16 Nisan 2012 Pazartesi

meteoroloji

çok şanssız bir sezon açılışı yaptım, umarım devamı iyi olur.
geçen hafta sonu uludağ'a gitmeye niyetlenmiştim. keşiştepe'de herkesin mix tırmandığı yeri çok merak ediyordum. meteoroloji cumartesi öğleden sonradan itibaren 2000 m. ve yukarısında 'fırtına' verdiği için etkinlik iptal oldu. gerçi ben fırtınada da gitmeye razıydım ama otobüs olmayınca birlikte tırmanacak insan da olmadı.
meltem darlık barajından sırta çıkıyor
istanbul'da kaldık, bari yürüyüş yapalım dedik ve darlık barajı bölgesine gittik. darlık barajı şile-ağva yolu üzerinde. baraj gölünün çevresini dolanan bir patikada yürüyüş yapacaktık. hava muhteşemdi!!! sanki hiç şiddetli rüzgar ve yağmur uyarısı yapılmamış gibiydi. hafif bulutlu, hafif serin, muhteşem bir yürüyüş havası vardı. meteorolojinin istanbul tahmini tutmamıştı.

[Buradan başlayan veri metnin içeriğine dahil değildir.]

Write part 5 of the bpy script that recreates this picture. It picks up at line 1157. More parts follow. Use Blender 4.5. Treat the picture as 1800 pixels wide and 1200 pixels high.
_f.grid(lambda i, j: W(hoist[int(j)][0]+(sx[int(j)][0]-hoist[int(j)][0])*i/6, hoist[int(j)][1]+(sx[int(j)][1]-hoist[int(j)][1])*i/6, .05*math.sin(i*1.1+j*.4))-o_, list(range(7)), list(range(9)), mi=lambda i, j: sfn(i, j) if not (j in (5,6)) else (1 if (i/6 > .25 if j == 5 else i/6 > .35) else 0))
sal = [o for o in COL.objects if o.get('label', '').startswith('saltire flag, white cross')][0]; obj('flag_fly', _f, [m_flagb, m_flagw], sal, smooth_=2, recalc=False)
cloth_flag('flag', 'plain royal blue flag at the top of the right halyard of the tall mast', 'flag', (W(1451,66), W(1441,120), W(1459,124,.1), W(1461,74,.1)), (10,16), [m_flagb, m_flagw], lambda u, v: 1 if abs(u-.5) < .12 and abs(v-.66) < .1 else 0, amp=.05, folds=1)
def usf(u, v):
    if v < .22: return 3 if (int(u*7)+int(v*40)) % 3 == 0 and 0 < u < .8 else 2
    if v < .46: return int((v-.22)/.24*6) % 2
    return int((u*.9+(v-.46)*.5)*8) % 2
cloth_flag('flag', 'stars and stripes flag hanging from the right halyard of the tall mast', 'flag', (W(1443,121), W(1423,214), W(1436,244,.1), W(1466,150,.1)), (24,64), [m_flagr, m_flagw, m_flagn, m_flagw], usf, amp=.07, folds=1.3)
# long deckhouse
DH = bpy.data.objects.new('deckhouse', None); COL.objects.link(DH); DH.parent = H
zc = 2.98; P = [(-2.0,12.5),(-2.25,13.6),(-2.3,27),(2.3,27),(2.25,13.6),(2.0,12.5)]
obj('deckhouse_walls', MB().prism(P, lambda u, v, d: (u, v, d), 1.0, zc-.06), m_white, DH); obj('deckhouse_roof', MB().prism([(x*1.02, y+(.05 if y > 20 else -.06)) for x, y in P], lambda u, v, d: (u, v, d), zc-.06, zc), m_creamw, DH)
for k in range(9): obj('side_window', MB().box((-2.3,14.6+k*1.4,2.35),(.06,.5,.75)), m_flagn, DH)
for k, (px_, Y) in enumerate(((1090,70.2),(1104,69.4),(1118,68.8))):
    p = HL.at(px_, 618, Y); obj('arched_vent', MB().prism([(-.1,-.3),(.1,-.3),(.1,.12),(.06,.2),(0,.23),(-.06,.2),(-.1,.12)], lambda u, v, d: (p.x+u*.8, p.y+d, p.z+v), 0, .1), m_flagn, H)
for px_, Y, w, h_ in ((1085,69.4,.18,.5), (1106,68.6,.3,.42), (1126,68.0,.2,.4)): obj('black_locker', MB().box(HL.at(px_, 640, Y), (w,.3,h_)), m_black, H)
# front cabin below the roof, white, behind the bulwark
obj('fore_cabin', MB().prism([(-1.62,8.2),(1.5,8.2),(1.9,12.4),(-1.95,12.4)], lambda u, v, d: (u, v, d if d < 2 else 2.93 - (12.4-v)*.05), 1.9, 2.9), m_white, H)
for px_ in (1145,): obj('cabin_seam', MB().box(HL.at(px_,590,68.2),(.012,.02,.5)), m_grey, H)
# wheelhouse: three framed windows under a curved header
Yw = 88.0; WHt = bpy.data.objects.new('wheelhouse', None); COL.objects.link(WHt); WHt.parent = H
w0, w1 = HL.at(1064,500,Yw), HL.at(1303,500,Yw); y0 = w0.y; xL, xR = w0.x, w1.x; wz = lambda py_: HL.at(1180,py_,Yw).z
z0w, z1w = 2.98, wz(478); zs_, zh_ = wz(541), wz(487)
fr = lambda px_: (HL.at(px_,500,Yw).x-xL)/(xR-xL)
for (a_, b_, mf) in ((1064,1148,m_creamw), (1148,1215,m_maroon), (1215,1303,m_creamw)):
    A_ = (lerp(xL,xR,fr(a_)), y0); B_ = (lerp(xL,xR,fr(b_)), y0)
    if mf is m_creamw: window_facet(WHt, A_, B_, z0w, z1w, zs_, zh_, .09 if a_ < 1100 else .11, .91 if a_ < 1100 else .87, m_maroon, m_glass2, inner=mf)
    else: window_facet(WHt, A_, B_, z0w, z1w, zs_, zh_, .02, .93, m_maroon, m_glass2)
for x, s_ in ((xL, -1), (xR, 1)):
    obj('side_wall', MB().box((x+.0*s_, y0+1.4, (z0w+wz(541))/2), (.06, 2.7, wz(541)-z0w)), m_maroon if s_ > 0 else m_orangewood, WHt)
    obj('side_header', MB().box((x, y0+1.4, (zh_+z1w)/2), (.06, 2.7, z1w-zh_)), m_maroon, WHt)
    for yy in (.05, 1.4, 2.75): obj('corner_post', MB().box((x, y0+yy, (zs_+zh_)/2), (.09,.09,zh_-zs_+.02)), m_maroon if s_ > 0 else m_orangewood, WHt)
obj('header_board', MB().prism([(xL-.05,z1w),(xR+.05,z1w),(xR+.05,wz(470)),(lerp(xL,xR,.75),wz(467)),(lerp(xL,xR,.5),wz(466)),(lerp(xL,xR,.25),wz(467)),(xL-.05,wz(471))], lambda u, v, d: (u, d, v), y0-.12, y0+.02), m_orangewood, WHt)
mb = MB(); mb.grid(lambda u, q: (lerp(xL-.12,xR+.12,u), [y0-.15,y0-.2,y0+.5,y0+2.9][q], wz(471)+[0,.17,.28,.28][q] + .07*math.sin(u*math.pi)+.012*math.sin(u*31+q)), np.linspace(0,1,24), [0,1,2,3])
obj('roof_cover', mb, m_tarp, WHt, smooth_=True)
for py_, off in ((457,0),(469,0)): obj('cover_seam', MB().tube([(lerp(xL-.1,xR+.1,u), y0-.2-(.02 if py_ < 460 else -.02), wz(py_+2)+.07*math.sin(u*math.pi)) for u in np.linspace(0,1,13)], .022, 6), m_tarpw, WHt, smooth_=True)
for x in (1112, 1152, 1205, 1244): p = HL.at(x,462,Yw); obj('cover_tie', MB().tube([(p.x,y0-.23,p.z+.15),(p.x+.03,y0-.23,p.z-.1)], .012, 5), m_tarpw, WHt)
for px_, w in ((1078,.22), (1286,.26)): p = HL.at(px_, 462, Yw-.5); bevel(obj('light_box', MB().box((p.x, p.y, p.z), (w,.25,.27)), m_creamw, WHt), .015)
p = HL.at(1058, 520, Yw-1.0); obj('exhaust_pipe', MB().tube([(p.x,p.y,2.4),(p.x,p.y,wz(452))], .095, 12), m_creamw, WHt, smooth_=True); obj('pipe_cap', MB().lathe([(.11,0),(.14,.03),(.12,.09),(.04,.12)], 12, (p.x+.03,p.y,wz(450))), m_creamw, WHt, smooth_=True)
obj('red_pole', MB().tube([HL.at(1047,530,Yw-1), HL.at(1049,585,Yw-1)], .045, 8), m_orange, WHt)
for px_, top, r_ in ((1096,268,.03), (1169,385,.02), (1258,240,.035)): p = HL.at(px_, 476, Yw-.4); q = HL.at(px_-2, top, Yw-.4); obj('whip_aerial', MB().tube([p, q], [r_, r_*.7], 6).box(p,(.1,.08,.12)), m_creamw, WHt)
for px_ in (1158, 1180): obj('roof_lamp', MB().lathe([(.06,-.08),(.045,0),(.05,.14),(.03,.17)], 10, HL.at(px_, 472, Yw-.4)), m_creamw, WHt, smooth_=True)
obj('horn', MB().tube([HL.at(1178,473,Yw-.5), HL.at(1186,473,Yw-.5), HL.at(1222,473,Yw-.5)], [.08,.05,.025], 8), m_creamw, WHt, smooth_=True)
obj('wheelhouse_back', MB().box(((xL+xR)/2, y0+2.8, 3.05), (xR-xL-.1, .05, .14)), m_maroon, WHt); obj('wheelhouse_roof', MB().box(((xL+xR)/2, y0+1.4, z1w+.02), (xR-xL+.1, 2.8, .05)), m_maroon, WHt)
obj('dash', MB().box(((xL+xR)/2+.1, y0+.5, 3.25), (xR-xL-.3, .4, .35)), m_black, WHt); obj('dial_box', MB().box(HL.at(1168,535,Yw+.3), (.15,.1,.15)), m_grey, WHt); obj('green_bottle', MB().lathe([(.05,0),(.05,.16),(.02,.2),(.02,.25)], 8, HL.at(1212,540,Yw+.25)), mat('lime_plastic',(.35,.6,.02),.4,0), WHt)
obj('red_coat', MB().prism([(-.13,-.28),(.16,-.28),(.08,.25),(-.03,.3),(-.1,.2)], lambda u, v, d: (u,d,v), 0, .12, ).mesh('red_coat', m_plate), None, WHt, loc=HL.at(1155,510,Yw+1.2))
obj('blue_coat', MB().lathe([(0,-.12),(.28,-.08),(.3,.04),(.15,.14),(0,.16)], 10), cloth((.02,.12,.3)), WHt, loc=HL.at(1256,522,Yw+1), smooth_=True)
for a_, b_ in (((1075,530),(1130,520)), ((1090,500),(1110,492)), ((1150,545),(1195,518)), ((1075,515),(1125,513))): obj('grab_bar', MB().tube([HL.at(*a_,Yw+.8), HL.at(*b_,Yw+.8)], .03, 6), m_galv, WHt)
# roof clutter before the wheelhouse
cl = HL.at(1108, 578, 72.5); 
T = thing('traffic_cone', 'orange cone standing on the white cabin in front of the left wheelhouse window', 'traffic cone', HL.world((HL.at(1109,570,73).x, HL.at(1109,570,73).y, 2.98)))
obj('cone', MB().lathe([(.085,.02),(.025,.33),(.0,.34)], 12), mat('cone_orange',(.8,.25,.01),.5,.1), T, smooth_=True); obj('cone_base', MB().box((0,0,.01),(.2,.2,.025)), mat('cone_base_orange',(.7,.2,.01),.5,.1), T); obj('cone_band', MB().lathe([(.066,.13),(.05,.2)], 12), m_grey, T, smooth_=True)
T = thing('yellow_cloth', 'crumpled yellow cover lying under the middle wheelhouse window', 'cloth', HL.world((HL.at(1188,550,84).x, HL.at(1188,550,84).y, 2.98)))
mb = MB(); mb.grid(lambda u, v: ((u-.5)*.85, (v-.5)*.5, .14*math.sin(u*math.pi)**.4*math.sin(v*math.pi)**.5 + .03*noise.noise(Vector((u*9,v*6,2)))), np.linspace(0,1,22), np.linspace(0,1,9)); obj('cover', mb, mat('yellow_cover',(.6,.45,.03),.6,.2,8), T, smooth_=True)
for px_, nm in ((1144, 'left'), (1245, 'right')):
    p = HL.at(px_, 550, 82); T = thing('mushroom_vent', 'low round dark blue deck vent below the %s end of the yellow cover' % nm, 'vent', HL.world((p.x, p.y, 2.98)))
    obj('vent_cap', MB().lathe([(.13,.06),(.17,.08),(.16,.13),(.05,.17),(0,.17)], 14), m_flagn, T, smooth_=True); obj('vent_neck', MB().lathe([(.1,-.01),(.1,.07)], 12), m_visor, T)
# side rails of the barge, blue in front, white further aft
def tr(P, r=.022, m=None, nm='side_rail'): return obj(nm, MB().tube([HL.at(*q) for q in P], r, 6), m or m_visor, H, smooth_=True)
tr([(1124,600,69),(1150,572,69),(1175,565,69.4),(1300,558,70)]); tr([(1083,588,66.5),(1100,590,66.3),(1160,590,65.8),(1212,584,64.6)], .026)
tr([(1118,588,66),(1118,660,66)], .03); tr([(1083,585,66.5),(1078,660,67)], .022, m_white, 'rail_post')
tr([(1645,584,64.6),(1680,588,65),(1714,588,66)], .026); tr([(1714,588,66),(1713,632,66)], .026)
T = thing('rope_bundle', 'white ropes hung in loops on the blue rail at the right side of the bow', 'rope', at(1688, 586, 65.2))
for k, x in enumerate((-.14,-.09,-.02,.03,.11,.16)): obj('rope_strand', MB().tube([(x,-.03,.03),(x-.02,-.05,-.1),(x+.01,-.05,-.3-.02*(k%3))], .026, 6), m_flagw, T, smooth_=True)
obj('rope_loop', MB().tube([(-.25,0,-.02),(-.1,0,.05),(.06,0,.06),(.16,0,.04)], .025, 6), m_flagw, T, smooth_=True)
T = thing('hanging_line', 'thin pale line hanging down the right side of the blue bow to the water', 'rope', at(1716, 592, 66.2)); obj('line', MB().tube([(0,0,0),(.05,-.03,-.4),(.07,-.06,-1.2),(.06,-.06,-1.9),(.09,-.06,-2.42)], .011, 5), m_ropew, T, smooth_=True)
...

bu sefer de dört kişilik küçük ekibimizde malzeme sıkıntısı baş gösterdi. sevgili arkadaşımız hale'nin babasının ödünç ayakkabıları bizi yolda bıraktı. lafuma ayakkabıların vibram tabanları ara katmanda bulunan süngerin çürümüş olması nedeniyle ayakkabıdan ayrıldı. hem de her iki ayakkabıda da!!! bu nedenle ancak iki buçuk saat kadar yürüdük ve ardından araçlarımıza atlayıp teke'ye gittik. günü gözleme yiyerek kapattık. zaten de uludağ planlarının yatmış olması yüzünden pek tadım yoktu.
bu hafta sonu da ılgaz dağı hayalleri kuruyordum. ama meltem okuldaki öğrencilerini yürüteceği bir parkur çıkarmak zorundaymış. benden de yardım istedi ve tek boş zamanımız bu hafta sonuydu. ılgaz'ı iptal ettim. meltem yakın olması nedeniyle paşaköy'de bir parkur seçmişti.
hava raporları yine çok kötüden biraz iyiceydi. gök gürültülü sağanak yağış veriyordu tüm gün boyunca ama öğlen saatlerinde 4 saatlik bir süreçte yağış olmayacak gibiydi. saat 11.00 sularında bulutların arasından güneşi görünce hava tahmininin tutacağını düşünerek kolları sıvadık. ama ne yazık ki olaylar düşündüğümüz gibi gelişmedi.
lafuma'nın tabanı
11.45'te parkura girdik. ilk bir saatin sonunda yaklaşık 100 metrelik tek dik bölümü çıkmıştık. bu arada elif sırtımdaki çantada uyuyakalmıştı ve bunun verdiği rahatlık ile hiç mola vermeden yola devam ediyorduk ki yağmurun yaklaştığını gösteren belirtiler başladı. buna rağmen akşam 17.00'ye kadar ciddi yağış olmayacağını düşünerek önemsemedik. hata etmişiz.
saat 13.30 sıralarında başlayan ve sicim gibi yağan yağmurdan dolayı sucuk gibi ıslandık. elif yağmurluğun altındaydı ama onun da çantanın şekli yüzünden bacakları ıslanıyordu. hafiften de kırıklığı vardı zaten. meltem'i büyük bir telaş aldı.
şiddetli sağanak yağış altında, sırtımda elif ile neredeyse koşar adım araca dönmek zorunda kaldık. bu acele sırasında yürüdüğümüz patikalardan birisinde kestirmeye kaçayım istedim, o da bizi araçtan biraz uzakça bir yere sürükledi. neyse ki saat 16.00 sıralarında kötü havaya karşın piknik yapmaya gelmiş 3 genç bizi araçlarına aldı ve arabamızın yanına kadar bıraktı da yağmur altında en az bir buçuk, iki saatlik, zahmetli yürüyüşten yırtmış olduk.
eve geldiğimizde yaklaşık iki buçuk, üç saat boyunca dere tepe son sürat sırtımda elif'le koşar adım yol aldığım için her yanım ağrıyordu. omuzlarım çantanın ağırlığından, bacaklarım koşar adım yokuş yukarı gitmekten harap olmuştu. resmen meteorolojinin gazabına uğradık.
önümüzdeki hafta sonu izmir'de, kaynaklar kaya tırmanış şenliği'nde olmayı planlıyorum. umarım yine bir aksilik olmaz.